EXERCISE
Scan the data below and report how many lines include the word "operation". Nothing else is wanted.

DATASET CONTENT
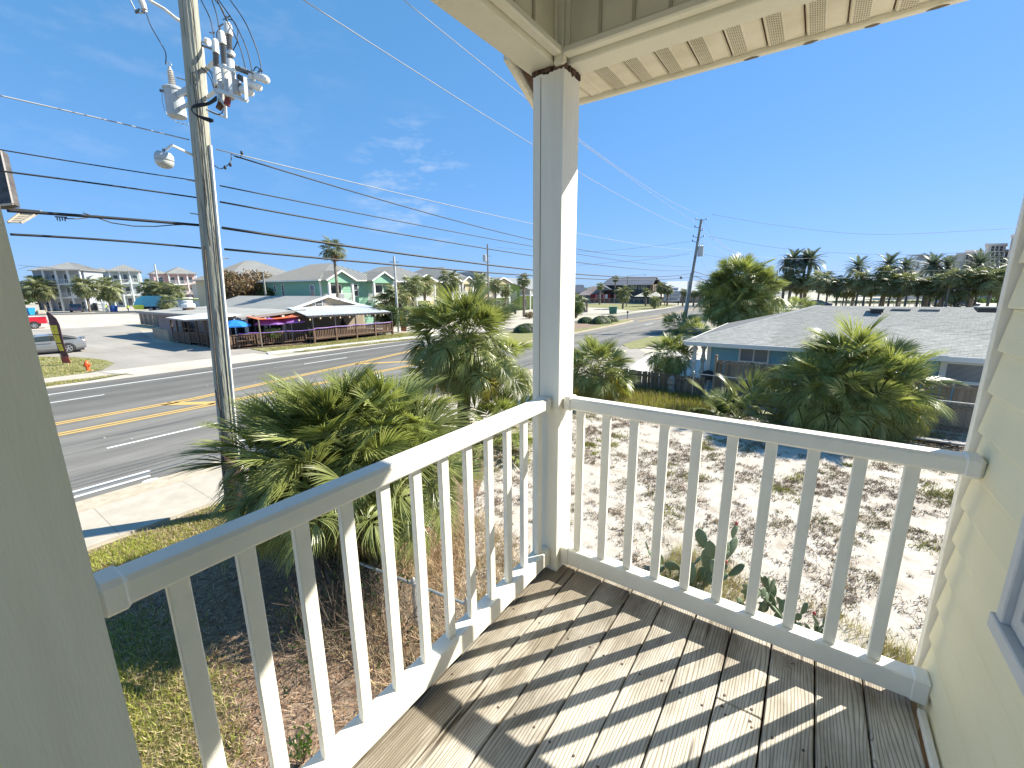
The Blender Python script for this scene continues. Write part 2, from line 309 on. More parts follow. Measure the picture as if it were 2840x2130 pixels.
lot_m = mat('parking_gravel', (.27, .248, .215), (.37, .34, .30), scale=.35, rough=.95, bump=.25, bscale=18, space='World', detail=10, ramp=(.35, .72), stretch=(.5, 1.6, 1))
pale_m = mat('pale_sand_lot', (.54, .49, .42), (.43, .38, .31), scale=.3, rough=.95, space='World', stretch=(.5, 1.5, 1), detail=9)
line_w = mat('white_road_paint', (.78, .78, .75), (.62, .62, .6), scale=7, rough=.6, space='World', ramp=(.5, .8))
line_y = mat('yellow_road_paint', (.60, .39, .11), (.50, .34, .13), scale=7, rough=.6, space='World', ramp=(.45, .8))
crack_m = mat('expansion_joint', (.30, .26, .21), rough=.95)
def asphalt():
    m = mat('road_asphalt', (.15, .143, .128), (.21, .20, .18), scale=2.2, rough=.88, bump=.5, bscale=55, space='World', stretch=(1.6, .25, 1), detail=8)
    n = m.node_tree.nodes; l = m.node_tree.links; b = n['Principled BSDF']; src = b.inputs['Base Color'].links[0].from_socket
    g = n.new('ShaderNodeNewGeometry'); sp = n.new('ShaderNodeSeparateXYZ'); l.new(g.outputs['Position'], sp.inputs[0])
    # tyre-worn lanes run along the road, darker on the far carriageway (old seal coat)
    wv = n.new('ShaderNodeMath'); wv.operation = 'MULTIPLY'; wv.inputs[1].default_value = 2*math.pi/1.75; l.new(sp.outputs[0], wv.inputs[0])
    nn = n.new('ShaderNodeTexNoise'); nn.inputs['Scale'].default_value = .8; mp_ = n.new('ShaderNodeMapping'); mp_.inputs['Scale'].default_value = (1, .06, 1)
    l.new(g.outputs['Position'], mp_.inputs[0]); l.new(mp_.outputs[0], nn.inputs[0])
    ad = n.new('ShaderNodeMath'); ad.operation = 'MULTIPLY_ADD'; ad.inputs[1].default_value = 2.5; l.new(nn.outputs[0], ad.inputs[0]); l.new(wv.outputs[0], ad.inputs[2])
    sn = n.new('ShaderNodeMath'); sn.operation = 'SINE'; l.new(ad.outputs[0], sn.inputs[0])
    mr = n.new('ShaderNodeMapRange'); mr.inputs[1].default_value = -1; mr.inputs[2].default_value = 1; mr.inputs[3].default_value = .86; mr.inputs[4].default_value = 1.08; l.new(sn.outputs[0], mr.inputs[0])
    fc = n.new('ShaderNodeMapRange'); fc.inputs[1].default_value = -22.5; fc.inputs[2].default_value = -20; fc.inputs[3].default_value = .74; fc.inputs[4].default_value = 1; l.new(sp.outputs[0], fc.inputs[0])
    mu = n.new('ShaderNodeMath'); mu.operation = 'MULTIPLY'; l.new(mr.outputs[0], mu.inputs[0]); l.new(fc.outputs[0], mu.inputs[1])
    h = n.new('ShaderNodeHueSaturation'); l.new(src, h.inputs['Color']); l.new(mu.outputs[0], h.inputs['Value']); l.new(h.outputs[0], b.inputs['Base Color']); return m
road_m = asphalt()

def sheet(name, pts, z, m, kind='structure', thick=0):
    g = G()
    if thick: g.prism(pts, z-thick, z)
    else: g.poly([(x, y, z) for x, y in pts])
    o = g.obj(name, m); o['kind'] = kind; return o
sheet('ground', [(-1500,-700),(900,-700),(900,2500),(-1500,2500)], -0.02, town_m)
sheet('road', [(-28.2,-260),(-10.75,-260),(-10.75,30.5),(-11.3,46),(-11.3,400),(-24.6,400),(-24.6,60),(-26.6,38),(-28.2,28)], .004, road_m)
sheet('yard_sand', [(-8.6,7.5),(-5.6,6.8),(-3.9,3.9),(-2.5,2.0),(-1.2,.9),(.5,.2),(3,0),(14,0),(14,17.2),(-7.6,17.2),(-8.4,12)], -.008, yard_m)
sheet('lawn', [(-8.9,-9),(2,-9),(2,.1),(-1.2,.9),(-2.5,2.0),(-3.9,3.9),(-5.6,6.8),(-8.6,7.5),(-8.9,7.5)], -.010, mulch_m)
# turf patches on the lawn
def blob(cx, cy, rx, ry, n=26, j=.18, rz=0):
    out = []
    for i in range(n):
        t = 2*math.pi*i/n; k = 1+random.uniform(-j, j); a, b = rx*math.cos(t)*k, ry*math.sin(t)*k
        out.append((cx+a*math.cos(rz)-b*math.sin(rz), cy+a*math.sin(rz)+b*math.cos(rz)))
    return out
TURF = [(-5.0,-1.6,2.2,1.5), (-3.5,-.9,.9,.55), (-4.4,-.75,.8,.4), (-8.2,.6,.65,2.0), (-8.1,5.2,.7,2.2), (-6.6,-4,2.3,2.2)]
for q in TURF[:1]: sheet('turf', blob(*q), -.004, lawn_m)
g = G()   # near pavement with a real kerb
g.prism([(-10.75,-120),(-8.95,-120),(-8.95,26),(-10.75,26)], -.02, .04)
struct(g, 'pavement', walk_m)
g = G(); g.prism([(-10.95,-120),(-10.752,-120),(-10.752,26),(-10.95,26)], -.02, .05); struct(g, 'kerb', kerb_m)
g = G()
for y in np.arange(-3.1, 26, 1.55): g.box((-10.74, y-.005, .0385), (-8.96, y+.005, .0415))
struct(g, 'pavement_joint', crack_m)
sheet('gutter', [(-11.5,-120),(-10.952,-120),(-10.952,26),(-11.5,26)], .008, kerb_m)
# driveway apron of the blue house, slabs and verge
sheet('driveway', [(-11.4,18.5),(-7.7,17.6),(-5.0,17.9),(-5.4,22.5),(-8.0,27.5),(-10.0,30.6),(-11.4,29)], .012, lot_m)
sheet('carport_slab', [(-6.4,17.4),(-3.0,17.5),(-2.6,30),(-7.6,29.5),(-7.4,24)], .016, slab_m)
sheet('verge', [(-11.0,31),(-9.6,28.8),(-8.9,30),(-8.6,36),(-9.8,39.5),(-10.9,37)], .02, verge_m)
sheet('side_pavement', [(-8.9,30),(-7.4,29.5),(-6,42),(-8.6,40)], .024, walk_m)
sheet('side_street', [(-11.3,39.8),(60,40.5),(60,47.5),(-11.3,48.2)], .012, road_m)
sheet('corner_pavement', [(-10.9,48.5),(-8.9,48.5),(-8.9,120),(-10.9,120)], .1, walk_m, thick=.12)
sheet('bright_lot', [(0,64),(46,64),(46,88),(-6,88)], .01, slab_m)
# far side
sheet('far_pavement', [(-31.6,-60),(-29.9,-60),(-29.9,4.6),(-31.6,4.4)], .05, walk_m, thick=.07)
sheet('far_pavement', [(-31.5,13.6),(-30.3,13.2),(-28.2,27.5),(-28.3,30),(-29.6,30)], .05, slab_m, thick=.07)
sheet('far_verge', [(-29.9,-60),(-28.9,-60),(-28.9,3.2),(-29.9,5.5)], .02, verge_m)
sheet('far_verge', [(-30.1,14.8),(-29.2,15.5),(-28.0,26.5),(-28.2,28)], .03, verge_m)
sheet('restaurant_verge', [(-34.9,14.0),(-31.7,13.8),(-29.8,30),(-34.0,31),(-33.2,18.4)], .018, verge_m)
sheet('road_shoulder', [(-28.9,-60),(-28.2,-60),(-28.2,28),(-29.2,15.5),(-28.9,3.2)], .008, pale_m)
sheet('parking_lot', [(-29.9,-60),(-29.9,13.4),(-35,13.8),(-38,12),(-47,11.6),(-76,17.3),(-77.5,8.3),(-78,-60)], -.002, lot_m)
sheet('lot_apron', [(-32,12.9),(-28.3,13.5),(-28.3,5.6),(-31.8,4.6)], .002, pale_m)
sheet('sand_lot', [(-77.5,-60),(-77.5,8.2),(-75,17.6),(-90,22),(-117,28.8),(-127,15),(-150,-60)], .006, pale_m)
sheet('back_street', [(-118,28),(-128,14),(-160,-60),(-172,-60),(-136,14.6),(-128,28),(-118,42),(-109,42)], .012, road_m)
sheet('villa_yard', [(-129,28),(-137,14.6),(-170,-55),(-240,-55),(-260,120),(-120,60)], .0, sand_m)
sheet('grass_island', [(-44.8,3.2),(-43.0,4.0),(-40.6,5.3),(-37.4,6.0),(-35.0,5.95),(-32.6,4.9),(-31.7,3.8),(-31.7,-8),(-44.8,-8)], .03, verge_m)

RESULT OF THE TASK
4